Navigating the Complexities of Agency Profit Margins
Ensuring Transparency and Trust in Media Buying
(insights from Digiday)
When CMOs suspect agencies are profiting excessively from their ad spend, it often triggers audits, hiring consultants, and public complaints about undisclosed agency margins.
Surprisingly, the response has been more of acceptance, provided the process is transparent or openly acknowledges a lack of transparency.
One marketing executive expressed comfort with agencies adding their margins if they prove ROI, highlighting the fragmented nature of media buying and the value of agency services. Principal-based trading involves agencies using methods like acting as resellers, operating ad networks, engaging in cost arbitrage, and producing content to maximise revenue while catering to client needs.
This practice can be beneficial if marketers ensure agencies operate within guidelines such as investment caps, quality assurances, and strategic alignment, coupled with regular audits. These safeguards help prevent negative outcomes, allowing marketers to maintain control and ensure their interests are protected in agency partnerships.
A media industry analyst noted that today's brands have deeper media, procurement, trading, and technical expertise, enabling them to navigate these arrangements more effectively. He emphasised that the issue is less about a lack of knowledge and more about the choices marketers make regarding principal media.

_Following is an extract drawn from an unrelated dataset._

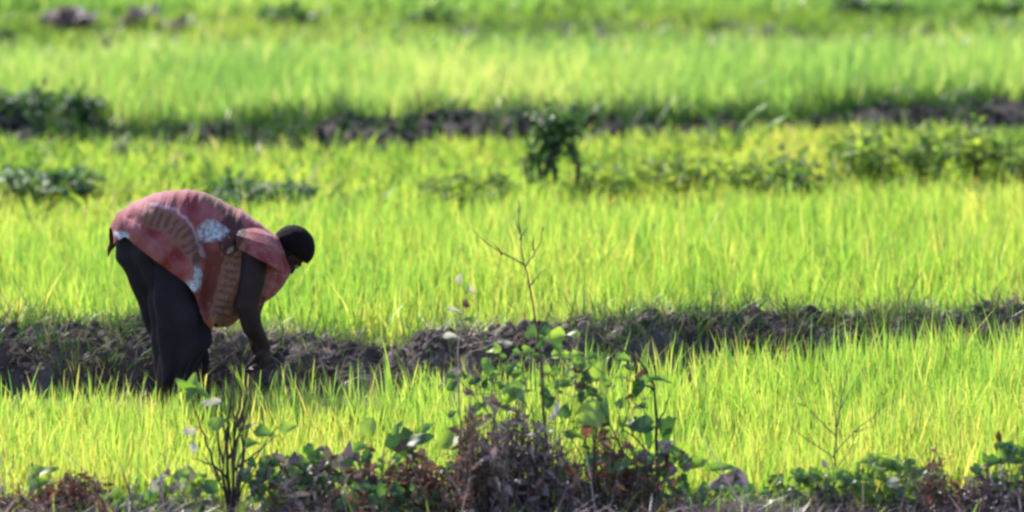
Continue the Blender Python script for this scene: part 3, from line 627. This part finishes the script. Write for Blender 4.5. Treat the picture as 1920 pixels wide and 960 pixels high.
bm = bmesh.new()
def ball(p, r, s=(1, 1, 1), R=None):
    m = Matrix.Translation(p) @ (R.to_4x4() if R else Matrix.Identity(4)) @ Matrix.Diagonal((s[0] * r, s[1] * r, s[2] * r, 1))
    bmesh.ops.create_icosphere(bm, subdivisions=3, radius=1, matrix=m)
def limb(pts, rs, n=7, s=(1, 1, 1)):
    for (p0, p1, r0, r1) in zip(pts, pts[1:], rs, rs[1:]):
        m = max(n, int((p1 - p0).length / (min(r0, r1) * 0.35)))
        for i in range(m + 1): ball(p0.lerp(p1, i / m), r0 + (r1 - r0) * i / m, s)
U = lambda v: Vector(v)
# trunk
limb([Q(210, 240), Q(330, 225), Q(450, 240), Q(560, 280), Q(650, 300)], [.08, .095, .10, .11, .10], s=(1, 1.15, .85))
limb([Q(640, 290), Q(720, 310), Q(775, 325, .02)], [.075, .055, .052])
# head: crown up and right, face down and right, turned away
HC = Q(788, 311, 0.03)
cr = Vector((0.88, 0.10, 0.45)).normalized(); fc = Vector((0.0, 0.32, -0.95)); fc = (fc - cr * fc.dot(cr)).normalized(); sd_ = cr.cross(fc)   # sd_: person's left
R = Matrix((sd_, fc, cr)).transposed()
def hp(x, y, z): return HC + R @ Vector((x, y, z))
ball(hp(0, -0.012, 0.03), 0.082, (0.90, 1.08, 1.0), R)          # skull
ball(hp(0, 0.018, -0.03), 0.062, (0.90, 1.02, 1.25), R)         # face
ball(hp(0, 0.045, -0.092), 0.026, (1.1, 1, .9), R)              # chin
limb([hp(0, 0.078, 0.0), hp(0, 0.098, -0.03)], [.008, .013])    # nose
ball(hp(0.012, 0.092, -0.034), .009); ball(hp(-0.012, 0.092, -0.034), .009)
ball(hp(0, 0.078, -0.058), .017, (1.3, .8, .45), R); ball(hp(0, 0.075, -0.070), .016, (1.2, .8, .45), R)   # lips
ball(hp(0, 0.068, 0.018), .045, (1.1, .35, .25), R)             # brow
for s_ in (-1, 1):
    ball(hp(s_ * 0.074, -0.008, -0.005), .03, (.28, .6, 1), R)  # ear
    ball(hp(s_ * 0.045, 0.058, -0.03), .022, (1, .8, .9), R)    # cheek
    limb([hp(s_ * .05, -.02, -.05), hp(s_ * .02, .045, -.09)], [.022, .02])   # jaw
# arms
limb([Q(655, 290, -.15), Q(640, 420, -.19), Q(618, 530, -.21), Q(640, 620, -.19), Q(688, 695, -.16)], [.064, .060, .054, .047, .030])
limb([Q(690, 300, .17), Q(680, 430, .2), Q(640, 545, .18), Q(640, 620, .12), Q(655, 700, .04)], [.055, .05, .043, .038, .027])
def hand(wr, D, C, S, sgn):
    D, C, S = D.normalized(), C.normalized(), S.normalized()
    palm = wr + D * .048
    for k in (-1.5, -.5, .5, 1.5):
        limb([wr + S * k * .009, palm + S * k * .0185 + D * .012], [.017, .014])
    for k, L in zip((-1.5, -.5, .5, 1.5), (.9, 1.05, 1.0, .8)):
        a0 = palm + S * k * .0195 + D * .016
        a1 = a0 + (D * .85 + C * .5) * .036 * L; a2 = a1 + (D * .35 + C * .95) * .026 * L; a3 = a2 + (-D * .35 + C * .9) * .021 * L
        limb([a0, a1, a2, a3], [.0095, .0088, .008, .0068])
    t0 = wr + D * .02 - S * .024; t1 = t0 + (D * .7 + C * .75 - S * .5) * .032; t2 = t1 + (D * .75 + C * .6 + S * .2) * .03; t3 = t2 + (D * .5 + C * .6 + S * .5) * .02
    limb([t0, t1, t2, t3], [.014, .0115, .0098, .0075])
hand(Q(690, 700, -.16), Vector((.10, 0, -1)), Vector((-.8, .35, 0)), Vector((.42, .9, 0)), 1)
hand(Q(655, 705, .04), Vector((.05, 0, -1)), Vector((-.8, -.35, 0)), Vector((-.4, .9, 0)), -1)
# legs and feet
limb([Q(270, 300, -.05), Q(330, 560, -.10), Q(290, 800, -.10), Q(275, 960, -.10)], [.075, .06, .048, .034])
limb([Q(230, 300, .06), Q(330, 560, .12), Q(400, 800, .10), Q(415, 960, .10)], [.075, .06, .048, .034])
for cx, wd in ((275, -.10), (415, .10)):
    h = Q(cx, 975, wd); h.z = 0.03
    limb([h + Vector((-.03, -.01, 0)), h + Vector((.08, .02, -.002)), h + Vector((.15, .045, -.008))], [.036, .036, .026])
    for k in range(5): limb([h + Vector((.15, .02 + .014 * k, -.012)), h + Vector((.19 - .008 * k, .025 + .015 * k, -.016))], [.012, .009])
me = bpy.data.meshes.new("body"); bm.to_mesh(me); bm.free()
tmp = bpy.data.objects.new("tmp", me); sc.collection.objects.link(tmp)
md = tmp.modifiers.new("r", 'REMESH'); md.mode = 'VOXEL'; md.voxel_size = 0.0042; md.use_smooth_shade = True
ms = tmp.modifiers.new("s", 'SMOOTH'); ms.factor = 0.5; ms.iterations = 4
dg = bpy.context.evaluated_depsgraph_get(); me2 = bpy.data.meshes.new_from_object(tmp.evaluated_get(dg))
bpy.data.objects.remove(tmp); me2.materials.clear(); me2.materials.append(SKIN)
def child(name, me_, par):
    o = bpy.data.objects.new(name, me_); sc.collection.objects.link(o); o.parent = par
    me_.transform(Matrix.Translation(-par.location)); return o
child("body", me2, person)
for s_ in (-1, 1):
    bm = bmesh.new(); bmesh.ops.create_uvsphere(bm, u_segments=12, v_segments=8, radius=.0125, matrix=Matrix.Translation(hp(s_ * .031, .068, .002)))
    m_ = bpy.data.meshes.new("eye"); bm.to_mesh(m_); bm.free(); m_.materials.append(EYE); child("eye", m_, person)
# hair: close cropped cap covering crown and back
bm = bmesh.new(); bmesh.ops.create_icosphere(bm, subdivisions=5, radius=1)
kill = []
for v in bm.verts:
    x, y, z = v.co; hairline = 0.12 + 0.35 * (y > 0.1) * y - 0.55 * (y < 0) * (-y) - 0.1
    n_ = float(fbm(np.array([x * 14 + 30]), np.array([y * 14 + z * 11 + 30]), 3, 2)[0])
    if z < hairline - 0.12 or (y > 0.86 and z < .5): kill.append(v)
    r = 1.09 + 0.05 * n_ - 0.12 * max(0, (hairline - z + .05))
    v.co = hp(x * .075 * r, -0.012 + y * .0895 * r, 0.030 + z * .084 * r)
bmesh.ops.delete(bm, geom=kill, context='VERTS')
bmesh.ops.solidify(bm, geom=bm.faces[:], thickness=.006)
m_ = bpy.data.meshes.new("hair"); bm.to_mesh(m_); bm.free(); m_.materials.append(HAIR)
for p_ in m_.polygons: p_.use_smooth = True
child("hair", m_, person)

def grid_faces(nr, nc, closed, off=0):
    F = []
    for i in range(nr - 1):
        for j in range(nc if closed else nc - 1):
            j2 = (j + 1) % nc; F.append((off + i * nc + j, off + i * nc + j2, off + (i + 1) * nc + j2, off + (i + 1) * nc + j))
    return F
def solidify(o, t):
    m_ = o.modifiers.new("thickness", 'SOLIDIFY'); m_.thickness = t; m_.offset = 0
# trousers
def trouser(rows, wd0, dz, seed):
    ys = [r[0] for r in rows]; V = []; nr, nc = 90, 96
    for i in range(nr):
        y = ys[0] + (ys[-1] - ys[0]) * i / (nr - 1); t = i / (nr - 1)
        l = np.interp(y, ys, [r[1] for r in rows]); r_ = np.interp(y, ys, [r[2] for r in rows]); d = np.interp(y, ys, [r[3] for r in rows])
        for j in range(nc):
            a_ = 2 * math.pi * j / nc; c_, s_ = math.cos(a_), math.sin(a_)
            f = 1 + (0.04 + .09 * t) * math.sin(6 * a_ + seed + 1.6 * math.sin(t * 3)) + .03 * t * math.sin(9 * a_ + 2 * seed + t * 4) + .03 * math.sin(t * 22 + 3 * c_ + seed) * (t > .3)
            f += 0.05 * (float(vnoise(np.array([t * 9 + seed]), np.array([c_ * 2 + s_ * 3 + 20]), 4)[0]) - .5)
            p = Q((l + r_) / 2, y, wd0)
            V.append(p + Vector((c_ * (r_ - l) / 2 * UNIT * f, s_ * d * f, 0)))
    return V, grid_faces(nr, nc, True)
V1, F1 = trouser([(260, 225, 330, .03), (320, 212, 370, .05), (380, 212, 402, .065), (440, 218, 425, .08), (520, 225, 450, .095), (600, 232, 468, .105), (680, 240, 462, .11), (760, 248, 412, .10), (835, 256, 372, .085)], -.085, 0, 1.0)
V2, F2 = trouser([(230, 150, 300, .05), (270, 100, 330, .08), (330, 96, 380, .11), (450, 148, 420, .12), (560, 186, 440, .11), (650, 216, 455, .10), (740, 300, 458, .09), (805, 360, 450, .08)], .10, 0, 3.0)
V3, F3 = trouser([(130, 170, 330, .08), (170, 125, 360, .135), (220, 96, 385, .135), (280, 88, 400, .14), (340, 98, 412, .135), (430, 150, 425, .12), (500, 200, 430, .10)], .01, 0, 5.0)
n1 = len(V1); n3 = n1 + len(V2)
V = np.array([tuple(v - person.location) for v in V1 + V2 + V3]); F = F1 + [tuple(k + n1 for k in f) for f in F2] + [tuple(k + n3 for k in f) for f in F3]
o = mesh_np("trousers", V, [np.array(F)], TROU, None, True, person); solidify(o, .006)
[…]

The practice of agencies profiting from media buys isn't new, echoing the controversy sparked by a previous report on media transparency and rebates. That report led to heightened scrutiny of agency actions. Today, the focus is on maintaining transparency and ensuring agency practices align with client interests. Marketers want assurance that the media inventory recommended by agencies genuinely serves their best interests.
A marketing executive pointed out that evolved principal media arrangements can provide cost efficiencies benefiting clients or be reinvested into enhanced services. However, there's a risk of these practices merely boosting agency profits. Agencies must ensure principal media deals offer clients better pricing, inventory access, or performance.
A media agency executive stated that their principal-based buying solution emphasises transparency, media quality, and flexibility. Transparent discussions with clients, procurement, and legal teams are crucial to maintaining a positive impact from these trading practices.
Understanding the net-positive impact of principal-based trading on agency businesses is complex. Some agencies report costs directly from media buys, while others include service fees or different revenue types, often mixing higher-margin principal trades with lower-margin services. This complexity means financial statements might not fully reflect the practice's extent.
Despite this complexity, principal-based trading remains a significant growth driver for agency groups. Marketers often favour trading models that bundle services and media, prioritising cost over value, which supports the continued role of principal-based trading.
In summary, while principal-based trading can offer benefits, it requires careful management and transparency to ensure it serves clients' interests rather than merely boosting agency profits. Marketers must remain vigilant and informed to navigate this complex landscape effectively.